Nel sentire queste malvagità, una forza irresistibile mi portava a schiacciare il tasto uno del telecomando, per tornare da Amadeus ed entrare nel suo meraviglioso mondo, che non ha niente a che fare con l’Italia, ma con Shangri-La nel mitico regno di Shambhala. Un luogo dove non esiste più la separazione, una nazione che finalmente esce dalla rissa e dalla dualità per entrare in un universo in cui tutti siamo uguali. Come un governo Draghi, ma con dentro anche la Meloni. Un territorio di pace, dove hanno monologato persone diverse come Checco Zalone e Roberto Saviano. Dove sono state dette cose omofobe e anti-omofobe. Antirazziste, ma in una collocazione di palinsesto un po’ razzista. Provocazioni anti-clericali come l’auto battesimo di Achille Lauro a cui la Chiesa, con un sorriso paterno, ha solo rimproverato di aver portato una canzone uguale alla sua hit Rolls Royce.
Perché Sanremo ormai riesce a accettare tutti. E’ un palco su cui s’abbracciano il rock con il pop e il rap con la trap. Puoi arrivarci in abito lungo o in canottiera e ciabatte. Puoi cantar bene o stonare. Puoi inventarti un nome d’arte incomprensibile e impronunciabile, ma all’anagrafe di Sanremo verrà accolto con comprensione senza temere che, con questi nomi, possano poi essere battezzati i nostri figli. Questo ci concederà magari di inventarne anche noi di nuovi, tipo Alka Seltzer o Il dito nel naso.
E’ tanto lontano il periodo in cui Sanremo divideva il paese. Quando nascevano manifestazioni in opposizione, tipo SanScemo e il Festival si doveva difendere dalla protesta. Gente che minacciava di buttarsi di pancia dalla balconata, personaggi bizzarri che irrompevano sul palco urlando “il Festival è truccato e vince Fausto Leali!”. Oggi, finalmente, questa opposizione si è trasformata in puro amore. Se Matteo potesse riscrivere il Vangelo oggi, non cambierebbe il primo comandamento “Ama il Signore Dio tuo…” ma il secondo credo di si e diventerebbe “Ama il prossimo come farebbe Ama (deus)!”.
Il Festival di Sanremo è una meravigliosa sospensione, una beatitudine in assenza di tempo e spazio. Un’illusione che dura solo cinque meravigliosi giorni in cui l’Italia è davvero unita, disposta ad alzarsi in standing ovation anche davanti al suo peggior nemico. Anche davanti a chi mette la cipolla nell’amatriciana o la panna nella carbonara. L’ha detto bene Sabrina Ferilli: ”Ma perché la presenza mia stasera dev’essere per forza associata a un problema?”.

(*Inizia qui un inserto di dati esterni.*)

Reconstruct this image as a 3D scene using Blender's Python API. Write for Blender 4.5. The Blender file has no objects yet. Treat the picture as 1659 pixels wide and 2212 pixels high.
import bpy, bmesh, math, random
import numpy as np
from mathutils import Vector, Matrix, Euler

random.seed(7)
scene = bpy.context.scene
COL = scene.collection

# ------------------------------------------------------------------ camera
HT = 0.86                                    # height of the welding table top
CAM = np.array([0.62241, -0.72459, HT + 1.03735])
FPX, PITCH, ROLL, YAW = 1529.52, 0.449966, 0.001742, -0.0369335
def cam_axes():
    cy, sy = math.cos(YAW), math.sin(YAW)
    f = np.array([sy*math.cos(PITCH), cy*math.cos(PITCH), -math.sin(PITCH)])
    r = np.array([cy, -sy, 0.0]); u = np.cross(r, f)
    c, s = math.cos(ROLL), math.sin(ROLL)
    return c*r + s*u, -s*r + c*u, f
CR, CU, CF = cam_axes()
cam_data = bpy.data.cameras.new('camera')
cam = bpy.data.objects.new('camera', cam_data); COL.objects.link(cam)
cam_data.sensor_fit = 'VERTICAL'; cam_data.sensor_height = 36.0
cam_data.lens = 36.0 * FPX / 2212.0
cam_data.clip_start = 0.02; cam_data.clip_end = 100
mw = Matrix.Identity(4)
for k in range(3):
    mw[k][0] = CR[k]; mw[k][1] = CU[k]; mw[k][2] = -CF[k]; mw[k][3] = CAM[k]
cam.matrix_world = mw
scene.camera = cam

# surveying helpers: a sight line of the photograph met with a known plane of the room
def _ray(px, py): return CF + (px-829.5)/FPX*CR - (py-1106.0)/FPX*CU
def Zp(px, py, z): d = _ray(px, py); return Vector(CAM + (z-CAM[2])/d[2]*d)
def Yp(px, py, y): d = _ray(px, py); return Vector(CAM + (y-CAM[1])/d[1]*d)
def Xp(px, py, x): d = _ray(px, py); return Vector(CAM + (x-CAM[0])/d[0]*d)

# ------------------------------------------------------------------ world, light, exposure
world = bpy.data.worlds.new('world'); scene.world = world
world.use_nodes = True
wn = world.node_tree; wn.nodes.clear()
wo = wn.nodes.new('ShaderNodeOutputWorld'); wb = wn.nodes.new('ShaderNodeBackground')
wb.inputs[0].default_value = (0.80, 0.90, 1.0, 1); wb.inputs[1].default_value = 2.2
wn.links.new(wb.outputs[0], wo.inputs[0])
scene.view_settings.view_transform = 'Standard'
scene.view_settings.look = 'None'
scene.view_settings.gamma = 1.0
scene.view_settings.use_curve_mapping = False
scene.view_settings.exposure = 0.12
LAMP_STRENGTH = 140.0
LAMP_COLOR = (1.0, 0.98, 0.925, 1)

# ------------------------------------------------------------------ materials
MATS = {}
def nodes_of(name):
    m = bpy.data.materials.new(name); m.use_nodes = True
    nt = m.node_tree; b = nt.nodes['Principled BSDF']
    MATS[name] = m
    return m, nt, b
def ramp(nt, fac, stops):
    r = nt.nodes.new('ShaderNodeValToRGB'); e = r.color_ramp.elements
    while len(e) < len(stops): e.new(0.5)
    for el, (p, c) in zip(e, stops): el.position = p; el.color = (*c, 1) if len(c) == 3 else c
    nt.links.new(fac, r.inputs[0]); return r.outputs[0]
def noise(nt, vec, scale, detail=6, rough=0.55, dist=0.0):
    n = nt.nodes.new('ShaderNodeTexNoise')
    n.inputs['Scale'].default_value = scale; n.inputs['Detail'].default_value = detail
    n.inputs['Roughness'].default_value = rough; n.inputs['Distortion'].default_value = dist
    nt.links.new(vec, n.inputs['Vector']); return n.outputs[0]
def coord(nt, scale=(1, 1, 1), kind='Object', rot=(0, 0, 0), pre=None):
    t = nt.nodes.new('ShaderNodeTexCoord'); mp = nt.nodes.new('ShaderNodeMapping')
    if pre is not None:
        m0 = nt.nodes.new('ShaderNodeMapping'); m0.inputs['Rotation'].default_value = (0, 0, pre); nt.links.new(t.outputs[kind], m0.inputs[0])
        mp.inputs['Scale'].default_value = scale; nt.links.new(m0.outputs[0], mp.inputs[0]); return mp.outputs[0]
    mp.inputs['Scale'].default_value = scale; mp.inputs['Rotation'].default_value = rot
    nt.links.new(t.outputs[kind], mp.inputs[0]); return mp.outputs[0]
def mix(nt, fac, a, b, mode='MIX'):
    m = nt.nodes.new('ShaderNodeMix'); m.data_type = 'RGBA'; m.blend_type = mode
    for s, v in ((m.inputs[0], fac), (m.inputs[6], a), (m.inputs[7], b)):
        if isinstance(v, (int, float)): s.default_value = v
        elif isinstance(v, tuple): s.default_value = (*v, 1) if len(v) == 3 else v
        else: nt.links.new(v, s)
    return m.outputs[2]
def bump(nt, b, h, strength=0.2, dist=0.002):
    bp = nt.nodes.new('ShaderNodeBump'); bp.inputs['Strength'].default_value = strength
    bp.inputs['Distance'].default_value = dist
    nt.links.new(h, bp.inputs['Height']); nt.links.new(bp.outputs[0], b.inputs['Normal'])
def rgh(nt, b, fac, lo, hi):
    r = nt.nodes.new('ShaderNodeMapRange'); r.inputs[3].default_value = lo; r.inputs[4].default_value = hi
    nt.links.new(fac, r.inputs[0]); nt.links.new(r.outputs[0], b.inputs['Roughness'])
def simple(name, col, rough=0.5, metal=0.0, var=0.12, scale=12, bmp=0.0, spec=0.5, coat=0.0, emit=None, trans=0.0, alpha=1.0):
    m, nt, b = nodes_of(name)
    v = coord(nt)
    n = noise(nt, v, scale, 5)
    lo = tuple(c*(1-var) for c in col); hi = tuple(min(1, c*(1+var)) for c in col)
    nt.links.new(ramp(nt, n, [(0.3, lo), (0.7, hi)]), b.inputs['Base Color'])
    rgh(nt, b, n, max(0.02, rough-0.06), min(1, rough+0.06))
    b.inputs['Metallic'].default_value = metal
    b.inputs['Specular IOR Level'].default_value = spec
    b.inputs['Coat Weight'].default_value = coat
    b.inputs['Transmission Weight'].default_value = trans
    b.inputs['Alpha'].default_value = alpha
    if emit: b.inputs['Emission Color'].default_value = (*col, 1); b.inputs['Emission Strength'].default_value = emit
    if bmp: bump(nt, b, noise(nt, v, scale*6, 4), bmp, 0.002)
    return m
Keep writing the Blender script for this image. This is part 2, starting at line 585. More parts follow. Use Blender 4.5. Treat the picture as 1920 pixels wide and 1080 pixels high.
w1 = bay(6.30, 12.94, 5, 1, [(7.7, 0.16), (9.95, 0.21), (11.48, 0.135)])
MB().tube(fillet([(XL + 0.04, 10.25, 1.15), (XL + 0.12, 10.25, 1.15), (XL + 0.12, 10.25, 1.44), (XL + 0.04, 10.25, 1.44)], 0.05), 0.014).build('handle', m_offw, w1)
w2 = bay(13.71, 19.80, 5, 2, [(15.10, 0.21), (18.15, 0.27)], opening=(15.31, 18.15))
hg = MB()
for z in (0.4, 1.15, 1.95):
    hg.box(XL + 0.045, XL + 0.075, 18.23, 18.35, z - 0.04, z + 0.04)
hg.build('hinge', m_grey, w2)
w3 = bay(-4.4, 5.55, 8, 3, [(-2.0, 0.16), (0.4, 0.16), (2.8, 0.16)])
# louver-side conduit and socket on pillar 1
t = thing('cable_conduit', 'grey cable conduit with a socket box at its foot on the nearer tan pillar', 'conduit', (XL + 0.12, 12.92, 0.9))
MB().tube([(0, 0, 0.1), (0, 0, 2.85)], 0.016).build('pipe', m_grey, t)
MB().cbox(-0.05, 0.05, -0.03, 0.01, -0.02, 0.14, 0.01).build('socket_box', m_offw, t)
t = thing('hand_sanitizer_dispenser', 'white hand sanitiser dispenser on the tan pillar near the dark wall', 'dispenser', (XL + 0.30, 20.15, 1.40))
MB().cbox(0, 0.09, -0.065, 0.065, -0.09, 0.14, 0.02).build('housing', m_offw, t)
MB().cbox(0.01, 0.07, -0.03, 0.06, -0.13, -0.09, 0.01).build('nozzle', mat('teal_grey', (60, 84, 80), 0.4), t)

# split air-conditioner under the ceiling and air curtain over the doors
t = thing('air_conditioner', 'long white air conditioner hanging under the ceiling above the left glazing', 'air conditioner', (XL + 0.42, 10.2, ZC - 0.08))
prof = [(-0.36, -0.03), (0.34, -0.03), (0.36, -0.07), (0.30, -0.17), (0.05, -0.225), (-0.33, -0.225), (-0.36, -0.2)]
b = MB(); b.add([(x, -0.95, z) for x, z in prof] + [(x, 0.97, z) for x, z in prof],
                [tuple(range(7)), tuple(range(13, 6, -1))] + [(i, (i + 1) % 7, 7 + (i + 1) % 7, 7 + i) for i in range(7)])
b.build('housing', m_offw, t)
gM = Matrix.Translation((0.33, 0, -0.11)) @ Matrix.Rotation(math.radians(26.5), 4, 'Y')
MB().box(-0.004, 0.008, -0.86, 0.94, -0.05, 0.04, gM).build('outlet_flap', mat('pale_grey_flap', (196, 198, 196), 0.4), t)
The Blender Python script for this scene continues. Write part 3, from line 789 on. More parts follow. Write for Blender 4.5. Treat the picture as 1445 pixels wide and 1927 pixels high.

Poi si torna alla destra contro la sinistra, ai sì vax contro i no vax, ai no al panettone con i canditi, contro i sì ai canditi e pure con l’uvetta. Tutti contro Morgan e Morgan contro tutti. Insomma, l’inferno. Io non so cosa ci dobbiamo aspettare dalla nostra vita futura, ma so che, quando moriremo, se saremo stati buoni, non andremo in paradiso. Andremo a Sanremo.